▸ **What you have to do**
Bring together all lines of the material below that contain the string "Blender".

▸ **Input**
▼
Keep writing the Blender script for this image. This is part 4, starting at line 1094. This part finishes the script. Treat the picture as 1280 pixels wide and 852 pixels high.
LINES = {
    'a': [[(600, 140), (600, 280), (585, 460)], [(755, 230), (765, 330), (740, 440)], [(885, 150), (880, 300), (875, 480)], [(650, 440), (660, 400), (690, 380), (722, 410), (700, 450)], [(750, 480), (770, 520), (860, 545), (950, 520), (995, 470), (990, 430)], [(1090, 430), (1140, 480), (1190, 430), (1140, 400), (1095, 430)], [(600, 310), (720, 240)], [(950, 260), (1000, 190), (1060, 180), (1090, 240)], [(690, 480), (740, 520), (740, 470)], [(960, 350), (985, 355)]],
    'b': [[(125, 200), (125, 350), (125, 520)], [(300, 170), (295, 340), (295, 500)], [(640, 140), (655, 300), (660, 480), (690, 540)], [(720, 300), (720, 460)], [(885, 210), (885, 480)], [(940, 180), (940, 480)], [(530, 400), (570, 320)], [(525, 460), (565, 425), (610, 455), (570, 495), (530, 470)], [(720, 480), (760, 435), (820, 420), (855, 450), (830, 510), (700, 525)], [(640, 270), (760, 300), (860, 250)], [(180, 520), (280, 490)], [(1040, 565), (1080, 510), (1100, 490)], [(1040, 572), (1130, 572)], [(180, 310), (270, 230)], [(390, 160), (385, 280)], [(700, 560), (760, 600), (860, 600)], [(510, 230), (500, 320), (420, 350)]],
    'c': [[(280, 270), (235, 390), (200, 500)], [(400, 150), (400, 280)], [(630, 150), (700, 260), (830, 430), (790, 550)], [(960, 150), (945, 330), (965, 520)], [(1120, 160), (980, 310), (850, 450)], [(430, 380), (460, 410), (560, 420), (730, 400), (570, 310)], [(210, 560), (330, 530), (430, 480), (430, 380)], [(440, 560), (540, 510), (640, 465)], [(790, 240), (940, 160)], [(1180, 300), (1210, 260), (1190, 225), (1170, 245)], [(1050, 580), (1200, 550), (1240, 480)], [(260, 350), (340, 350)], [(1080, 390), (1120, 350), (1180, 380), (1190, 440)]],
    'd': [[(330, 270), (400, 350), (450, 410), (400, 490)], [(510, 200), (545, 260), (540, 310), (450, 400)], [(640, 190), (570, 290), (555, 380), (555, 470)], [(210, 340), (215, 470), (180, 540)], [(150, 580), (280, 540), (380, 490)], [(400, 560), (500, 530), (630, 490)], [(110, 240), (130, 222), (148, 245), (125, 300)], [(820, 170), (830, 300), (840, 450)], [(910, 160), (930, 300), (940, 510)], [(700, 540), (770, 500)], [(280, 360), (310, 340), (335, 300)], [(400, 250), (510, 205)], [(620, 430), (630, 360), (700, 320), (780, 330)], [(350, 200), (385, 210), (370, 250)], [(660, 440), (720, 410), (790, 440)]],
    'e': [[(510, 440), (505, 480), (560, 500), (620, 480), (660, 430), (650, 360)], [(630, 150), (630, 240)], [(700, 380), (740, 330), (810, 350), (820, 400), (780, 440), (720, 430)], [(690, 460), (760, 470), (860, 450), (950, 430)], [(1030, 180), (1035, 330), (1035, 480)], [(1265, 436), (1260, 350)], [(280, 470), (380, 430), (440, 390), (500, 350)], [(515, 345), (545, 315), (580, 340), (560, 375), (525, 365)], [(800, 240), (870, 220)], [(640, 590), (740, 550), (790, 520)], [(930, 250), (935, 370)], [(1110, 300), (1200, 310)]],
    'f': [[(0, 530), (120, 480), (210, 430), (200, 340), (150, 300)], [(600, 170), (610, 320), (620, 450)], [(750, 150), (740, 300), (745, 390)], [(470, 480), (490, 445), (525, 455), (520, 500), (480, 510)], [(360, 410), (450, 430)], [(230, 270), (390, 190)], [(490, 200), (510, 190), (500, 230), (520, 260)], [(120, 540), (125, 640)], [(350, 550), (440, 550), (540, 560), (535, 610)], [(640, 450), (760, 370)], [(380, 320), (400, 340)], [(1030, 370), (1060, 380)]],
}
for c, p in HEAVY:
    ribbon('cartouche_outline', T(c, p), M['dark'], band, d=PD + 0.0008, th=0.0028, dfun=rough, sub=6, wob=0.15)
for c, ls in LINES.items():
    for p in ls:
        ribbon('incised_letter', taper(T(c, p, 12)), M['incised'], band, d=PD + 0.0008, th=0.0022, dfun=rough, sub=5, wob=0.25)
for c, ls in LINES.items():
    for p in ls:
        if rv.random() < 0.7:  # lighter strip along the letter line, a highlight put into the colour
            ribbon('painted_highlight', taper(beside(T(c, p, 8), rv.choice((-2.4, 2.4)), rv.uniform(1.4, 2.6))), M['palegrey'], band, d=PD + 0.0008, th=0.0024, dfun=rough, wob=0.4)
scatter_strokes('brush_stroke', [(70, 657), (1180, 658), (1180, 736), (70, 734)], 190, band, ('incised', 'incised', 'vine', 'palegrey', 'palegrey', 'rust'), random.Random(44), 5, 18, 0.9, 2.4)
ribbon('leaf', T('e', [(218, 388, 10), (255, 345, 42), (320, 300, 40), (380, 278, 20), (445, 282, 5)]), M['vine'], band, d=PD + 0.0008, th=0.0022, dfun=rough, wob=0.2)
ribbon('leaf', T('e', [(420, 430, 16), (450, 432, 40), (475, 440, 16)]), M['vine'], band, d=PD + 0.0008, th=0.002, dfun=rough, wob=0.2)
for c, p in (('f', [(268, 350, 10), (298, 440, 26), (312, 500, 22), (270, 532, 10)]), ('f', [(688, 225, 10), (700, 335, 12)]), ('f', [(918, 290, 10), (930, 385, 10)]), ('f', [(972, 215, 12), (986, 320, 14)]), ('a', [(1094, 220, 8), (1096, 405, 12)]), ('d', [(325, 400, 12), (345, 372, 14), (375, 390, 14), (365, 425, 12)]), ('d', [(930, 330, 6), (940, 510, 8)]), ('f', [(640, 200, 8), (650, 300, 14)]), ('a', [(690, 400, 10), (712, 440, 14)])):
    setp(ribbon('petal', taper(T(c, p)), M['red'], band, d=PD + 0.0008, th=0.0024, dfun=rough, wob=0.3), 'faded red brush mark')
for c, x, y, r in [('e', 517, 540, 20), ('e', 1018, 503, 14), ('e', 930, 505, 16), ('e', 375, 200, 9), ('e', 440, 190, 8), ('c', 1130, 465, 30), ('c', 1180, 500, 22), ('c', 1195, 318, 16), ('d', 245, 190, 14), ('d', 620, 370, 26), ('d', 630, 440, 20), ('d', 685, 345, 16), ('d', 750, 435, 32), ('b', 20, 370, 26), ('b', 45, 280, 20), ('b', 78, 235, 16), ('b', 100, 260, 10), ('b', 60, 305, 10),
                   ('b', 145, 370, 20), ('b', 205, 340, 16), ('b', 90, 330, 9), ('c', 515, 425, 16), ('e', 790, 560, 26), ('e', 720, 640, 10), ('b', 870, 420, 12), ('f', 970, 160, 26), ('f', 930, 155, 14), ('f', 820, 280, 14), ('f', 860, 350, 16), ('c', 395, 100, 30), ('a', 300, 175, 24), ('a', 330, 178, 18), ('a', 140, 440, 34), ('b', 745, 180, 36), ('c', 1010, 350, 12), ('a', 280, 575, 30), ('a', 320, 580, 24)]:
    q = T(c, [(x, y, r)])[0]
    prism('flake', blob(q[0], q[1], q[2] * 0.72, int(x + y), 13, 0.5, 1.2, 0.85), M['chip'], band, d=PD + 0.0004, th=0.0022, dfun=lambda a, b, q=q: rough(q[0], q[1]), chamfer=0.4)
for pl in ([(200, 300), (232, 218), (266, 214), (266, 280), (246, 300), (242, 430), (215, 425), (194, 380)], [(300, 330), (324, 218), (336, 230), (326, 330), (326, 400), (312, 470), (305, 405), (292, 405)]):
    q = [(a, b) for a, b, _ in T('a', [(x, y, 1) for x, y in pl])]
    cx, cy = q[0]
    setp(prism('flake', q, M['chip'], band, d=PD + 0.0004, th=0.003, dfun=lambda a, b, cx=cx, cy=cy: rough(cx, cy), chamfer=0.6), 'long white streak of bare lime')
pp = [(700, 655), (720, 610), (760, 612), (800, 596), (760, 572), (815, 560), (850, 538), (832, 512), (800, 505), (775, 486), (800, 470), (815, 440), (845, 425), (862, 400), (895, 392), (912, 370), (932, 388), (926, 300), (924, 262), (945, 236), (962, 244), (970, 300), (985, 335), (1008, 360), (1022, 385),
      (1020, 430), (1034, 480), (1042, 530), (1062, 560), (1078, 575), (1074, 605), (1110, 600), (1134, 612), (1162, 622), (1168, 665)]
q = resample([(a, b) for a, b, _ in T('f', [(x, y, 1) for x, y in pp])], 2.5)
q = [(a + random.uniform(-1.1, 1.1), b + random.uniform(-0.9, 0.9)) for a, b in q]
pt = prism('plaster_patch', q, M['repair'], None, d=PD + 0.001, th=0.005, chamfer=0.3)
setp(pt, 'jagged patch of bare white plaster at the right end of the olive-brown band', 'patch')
▲
▼
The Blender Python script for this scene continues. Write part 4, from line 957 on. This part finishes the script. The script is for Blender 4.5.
▲
▼
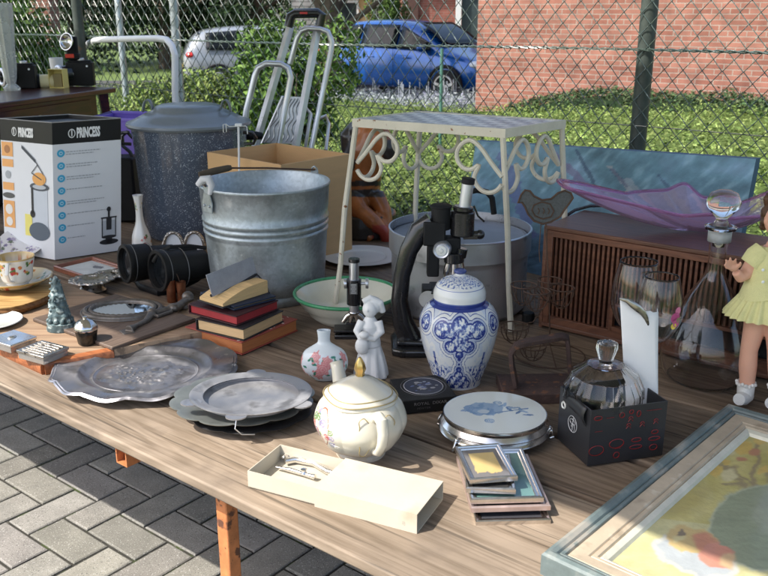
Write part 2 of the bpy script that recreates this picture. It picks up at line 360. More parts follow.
▲
▸ **Correct result**
Keep writing the Blender script for this image. This is part 4, starting at line 1094. This part finishes the script. Treat the picture as 1280 pixels wide and 852 pixels high.
The Blender Python script for this scene continues. Write part 4, from line 957 on. This part finishes the script. The script is for Blender 4.5.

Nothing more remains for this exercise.